ADVERTISEMENT

Israeli Arab Christians Joining Israeli Army in Greater Numbers

Israeli soldiers stand during the "Israeli Christians Recruitment Forum" in Nazareth / AP
May 22, 2014

JERUSALEM—A group of Israeli Arab Christians led by a Greek Orthodox priest have roiled the Israeli Arab community by distancing themselves from their Arab identity and requesting that Christian Arabs be drafted into the Israeli army to show their support for the Jewish state.

"Christians have a bond with the Jews," said Father Gabriel Naddaf of Nazareth, referring to their common link to the Old Testament. "We have an allegiance with the Jewish people. With the Muslims we are neighbors. There is no covenant there [with the Muslims]. None at all."

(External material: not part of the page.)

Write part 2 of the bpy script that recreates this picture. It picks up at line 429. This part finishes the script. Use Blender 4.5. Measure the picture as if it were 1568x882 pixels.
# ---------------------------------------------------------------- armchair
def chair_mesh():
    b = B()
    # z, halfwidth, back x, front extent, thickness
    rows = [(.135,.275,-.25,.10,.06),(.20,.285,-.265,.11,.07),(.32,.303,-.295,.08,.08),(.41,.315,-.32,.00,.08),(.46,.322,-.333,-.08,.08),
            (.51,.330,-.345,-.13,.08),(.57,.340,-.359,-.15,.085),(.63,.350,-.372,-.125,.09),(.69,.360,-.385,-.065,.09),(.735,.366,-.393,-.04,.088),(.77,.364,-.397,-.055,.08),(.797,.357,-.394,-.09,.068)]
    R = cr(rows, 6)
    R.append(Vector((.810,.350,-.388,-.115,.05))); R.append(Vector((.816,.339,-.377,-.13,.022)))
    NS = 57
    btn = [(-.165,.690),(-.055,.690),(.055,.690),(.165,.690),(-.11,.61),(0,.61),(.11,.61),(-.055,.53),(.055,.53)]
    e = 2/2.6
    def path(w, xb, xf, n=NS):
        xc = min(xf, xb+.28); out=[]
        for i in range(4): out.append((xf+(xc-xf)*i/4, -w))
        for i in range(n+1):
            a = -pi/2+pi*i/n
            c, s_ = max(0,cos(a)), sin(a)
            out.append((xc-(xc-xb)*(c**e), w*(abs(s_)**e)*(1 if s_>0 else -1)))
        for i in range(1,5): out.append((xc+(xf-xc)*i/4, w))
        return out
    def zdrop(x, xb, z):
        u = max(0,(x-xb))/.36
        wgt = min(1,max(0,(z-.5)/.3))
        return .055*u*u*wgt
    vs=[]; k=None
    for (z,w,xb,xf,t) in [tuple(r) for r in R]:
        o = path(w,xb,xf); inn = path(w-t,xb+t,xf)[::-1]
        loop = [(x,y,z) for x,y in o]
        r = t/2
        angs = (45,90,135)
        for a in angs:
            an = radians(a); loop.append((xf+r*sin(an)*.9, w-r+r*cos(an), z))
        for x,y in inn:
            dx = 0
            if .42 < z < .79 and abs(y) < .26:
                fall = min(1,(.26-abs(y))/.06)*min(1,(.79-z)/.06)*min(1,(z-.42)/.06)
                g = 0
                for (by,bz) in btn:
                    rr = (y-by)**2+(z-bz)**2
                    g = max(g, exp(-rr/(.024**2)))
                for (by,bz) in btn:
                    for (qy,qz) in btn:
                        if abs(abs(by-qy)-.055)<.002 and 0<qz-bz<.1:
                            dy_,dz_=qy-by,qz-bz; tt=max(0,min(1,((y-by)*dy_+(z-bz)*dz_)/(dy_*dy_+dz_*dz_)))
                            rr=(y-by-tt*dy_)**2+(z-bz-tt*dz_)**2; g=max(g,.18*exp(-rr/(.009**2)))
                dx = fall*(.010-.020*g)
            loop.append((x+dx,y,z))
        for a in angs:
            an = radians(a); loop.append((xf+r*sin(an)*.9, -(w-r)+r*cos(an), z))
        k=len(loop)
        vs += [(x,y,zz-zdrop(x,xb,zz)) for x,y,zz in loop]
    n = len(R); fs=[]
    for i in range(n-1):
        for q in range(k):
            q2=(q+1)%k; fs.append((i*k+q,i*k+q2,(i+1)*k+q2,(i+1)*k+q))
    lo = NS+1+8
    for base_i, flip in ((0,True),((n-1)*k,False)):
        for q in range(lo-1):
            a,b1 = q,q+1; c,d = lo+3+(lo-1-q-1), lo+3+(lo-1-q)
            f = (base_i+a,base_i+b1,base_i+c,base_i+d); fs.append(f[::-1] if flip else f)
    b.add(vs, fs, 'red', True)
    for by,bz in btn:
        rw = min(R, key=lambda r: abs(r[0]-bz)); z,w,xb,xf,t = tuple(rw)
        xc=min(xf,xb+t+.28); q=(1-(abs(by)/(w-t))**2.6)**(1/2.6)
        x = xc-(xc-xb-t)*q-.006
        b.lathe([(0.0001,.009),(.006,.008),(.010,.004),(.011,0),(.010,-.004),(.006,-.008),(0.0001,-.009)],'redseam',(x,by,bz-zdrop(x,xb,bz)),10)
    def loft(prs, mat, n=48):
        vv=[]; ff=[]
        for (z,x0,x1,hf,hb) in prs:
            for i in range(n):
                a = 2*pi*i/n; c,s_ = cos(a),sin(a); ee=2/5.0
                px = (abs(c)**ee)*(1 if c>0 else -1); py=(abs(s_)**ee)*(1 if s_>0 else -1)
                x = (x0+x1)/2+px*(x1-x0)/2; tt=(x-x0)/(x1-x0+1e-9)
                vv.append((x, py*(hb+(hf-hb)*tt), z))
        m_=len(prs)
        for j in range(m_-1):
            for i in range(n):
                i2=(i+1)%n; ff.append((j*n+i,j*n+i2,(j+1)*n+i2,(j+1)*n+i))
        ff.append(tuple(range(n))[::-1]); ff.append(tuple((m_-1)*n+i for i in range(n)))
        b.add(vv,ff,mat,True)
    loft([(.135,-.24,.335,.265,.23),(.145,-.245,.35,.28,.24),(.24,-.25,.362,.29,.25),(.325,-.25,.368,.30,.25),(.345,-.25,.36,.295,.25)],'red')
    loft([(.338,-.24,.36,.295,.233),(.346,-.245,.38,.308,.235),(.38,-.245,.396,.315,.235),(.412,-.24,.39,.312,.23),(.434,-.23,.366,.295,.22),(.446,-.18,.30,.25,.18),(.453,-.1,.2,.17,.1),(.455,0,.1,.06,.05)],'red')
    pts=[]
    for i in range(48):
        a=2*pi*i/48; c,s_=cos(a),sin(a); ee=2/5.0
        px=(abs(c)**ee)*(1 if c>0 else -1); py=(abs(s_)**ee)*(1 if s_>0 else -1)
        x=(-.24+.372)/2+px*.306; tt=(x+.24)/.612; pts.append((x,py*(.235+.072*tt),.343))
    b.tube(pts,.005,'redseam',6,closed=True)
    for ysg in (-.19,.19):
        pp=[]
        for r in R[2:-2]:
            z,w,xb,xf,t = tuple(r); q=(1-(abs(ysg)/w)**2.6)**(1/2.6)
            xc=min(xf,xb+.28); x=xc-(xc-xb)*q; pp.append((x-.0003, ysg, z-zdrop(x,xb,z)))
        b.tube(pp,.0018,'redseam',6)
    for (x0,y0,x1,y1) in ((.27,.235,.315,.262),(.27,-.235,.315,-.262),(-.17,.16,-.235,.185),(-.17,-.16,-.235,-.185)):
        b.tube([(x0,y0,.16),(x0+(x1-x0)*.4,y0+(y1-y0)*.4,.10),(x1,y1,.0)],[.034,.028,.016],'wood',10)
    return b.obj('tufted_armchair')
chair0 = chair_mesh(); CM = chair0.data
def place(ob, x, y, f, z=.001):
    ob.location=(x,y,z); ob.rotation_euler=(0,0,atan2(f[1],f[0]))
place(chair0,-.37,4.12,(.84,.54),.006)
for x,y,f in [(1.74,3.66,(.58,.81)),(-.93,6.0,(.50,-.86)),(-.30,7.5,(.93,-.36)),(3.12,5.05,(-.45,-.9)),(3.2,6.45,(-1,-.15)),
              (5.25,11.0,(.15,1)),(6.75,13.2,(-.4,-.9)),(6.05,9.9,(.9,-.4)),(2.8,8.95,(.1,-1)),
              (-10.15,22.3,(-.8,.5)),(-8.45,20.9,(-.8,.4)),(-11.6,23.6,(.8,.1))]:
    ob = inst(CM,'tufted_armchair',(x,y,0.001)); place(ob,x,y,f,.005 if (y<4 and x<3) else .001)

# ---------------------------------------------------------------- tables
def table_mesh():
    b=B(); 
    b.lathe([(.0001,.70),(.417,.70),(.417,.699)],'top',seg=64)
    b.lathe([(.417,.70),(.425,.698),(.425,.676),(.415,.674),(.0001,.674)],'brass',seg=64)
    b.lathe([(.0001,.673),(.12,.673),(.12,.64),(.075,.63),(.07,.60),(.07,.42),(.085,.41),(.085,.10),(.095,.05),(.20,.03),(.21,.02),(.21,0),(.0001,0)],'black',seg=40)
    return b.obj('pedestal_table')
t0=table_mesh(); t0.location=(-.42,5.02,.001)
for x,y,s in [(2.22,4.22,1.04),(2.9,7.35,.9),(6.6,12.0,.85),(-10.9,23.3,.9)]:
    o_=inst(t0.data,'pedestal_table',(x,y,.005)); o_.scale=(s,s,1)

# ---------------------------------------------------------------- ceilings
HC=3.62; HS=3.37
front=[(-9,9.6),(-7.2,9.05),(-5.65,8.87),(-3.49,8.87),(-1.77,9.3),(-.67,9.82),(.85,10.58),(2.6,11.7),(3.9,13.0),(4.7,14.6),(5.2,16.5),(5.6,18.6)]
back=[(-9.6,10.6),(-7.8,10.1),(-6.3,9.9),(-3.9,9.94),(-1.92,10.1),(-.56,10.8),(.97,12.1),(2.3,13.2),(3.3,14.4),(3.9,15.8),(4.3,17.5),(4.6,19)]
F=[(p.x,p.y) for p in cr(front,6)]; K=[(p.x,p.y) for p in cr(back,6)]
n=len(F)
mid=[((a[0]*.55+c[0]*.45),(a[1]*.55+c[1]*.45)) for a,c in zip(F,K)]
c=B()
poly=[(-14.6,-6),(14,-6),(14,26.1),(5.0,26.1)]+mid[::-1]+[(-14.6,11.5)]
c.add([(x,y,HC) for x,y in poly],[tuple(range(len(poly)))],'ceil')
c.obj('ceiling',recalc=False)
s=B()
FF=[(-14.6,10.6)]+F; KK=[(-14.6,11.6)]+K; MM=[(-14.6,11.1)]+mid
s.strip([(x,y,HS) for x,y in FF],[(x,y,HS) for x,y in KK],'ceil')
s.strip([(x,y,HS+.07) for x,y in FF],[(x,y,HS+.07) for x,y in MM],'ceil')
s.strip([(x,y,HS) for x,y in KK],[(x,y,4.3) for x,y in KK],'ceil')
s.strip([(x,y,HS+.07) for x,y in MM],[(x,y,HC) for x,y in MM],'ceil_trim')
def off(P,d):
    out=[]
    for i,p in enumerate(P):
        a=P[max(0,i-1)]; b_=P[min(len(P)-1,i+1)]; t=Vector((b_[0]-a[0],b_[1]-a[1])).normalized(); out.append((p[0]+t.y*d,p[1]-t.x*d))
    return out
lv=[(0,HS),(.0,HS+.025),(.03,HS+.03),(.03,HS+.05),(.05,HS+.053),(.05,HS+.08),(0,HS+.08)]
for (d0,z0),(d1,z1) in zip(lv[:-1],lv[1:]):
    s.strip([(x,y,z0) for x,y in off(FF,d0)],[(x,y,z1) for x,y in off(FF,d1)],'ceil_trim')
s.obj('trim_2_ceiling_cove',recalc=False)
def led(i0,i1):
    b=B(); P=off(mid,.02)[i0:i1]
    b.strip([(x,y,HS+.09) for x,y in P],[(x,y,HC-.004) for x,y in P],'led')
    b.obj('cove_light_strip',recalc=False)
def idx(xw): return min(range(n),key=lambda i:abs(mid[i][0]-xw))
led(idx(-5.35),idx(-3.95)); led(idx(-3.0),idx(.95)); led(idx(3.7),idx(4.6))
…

Israel exempts Arabs, whether Muslim or Christian, from the military draft on the grounds that it would be too much of a strain on loyalty to be asked to wage war against fellow Arabs. A small number of Arabs serve on a voluntary basis.

However, Father Naddaf has been meeting with Israeli authorities and groups of draft-age Christians and their parents for the past year in an effort to ease the way for Christian youths to be drafted into the army as a way of becoming more fully integrated into Israeli society.

Christians constitute just under 10 percent of the 1.5 million Arabs living in Israel who, in turn, make up 20 percent of Israel’s total population.

Naddaf’s highly controversial initiative—in effect, an attempt to forge a new non-Arab identity for the country’s Christians—has brought him condemnation from both Muslim and Christian leaders in the Arab community, as well as death threats.

He has been barred from entering the Church of the Annunciation in Nazareth, which Pope Francis will visit during his tour of the Holy Land next week. He ventures out only in the company of bodyguards after his son was beaten in the street.

The priest’s efforts have had some limited successes. Although there are only about 150 Arab Christians currently serving in the Israeli army, which is three times as many as were serving when he began his campaign.

All Arabs will continue to be exempt from the draft but Christian youths, as they approach draft age, will receive invitations from the Israel Defense Forces to visit their nearest draft board. There they will receive information about various branches in which it would be possible to serve. Although there will be nothing obligatory about these meetings they will make it easier for anyone thinking about volunteering to do so.

The movement reflects the shift in recent years in the Arab world from secular pan-Arabism, which united all Arabic-speaking peoples in the region and in which Christian Arabs could more easily fit, to Islamism as a dominant motif. There have been many attacks on Christians and massive emigration of Christians from countries like Iraq and Syria.

Israeli Arab Knesset member Hanin Zoabi, a Muslim, said that separating a Christian Arab youth from other Arabs endangered him by changing him "into an enemy of his people and assisting his true enemies [Israel]." Christian Arabs, she added, "are part of the weave of our Arab Palestinian people."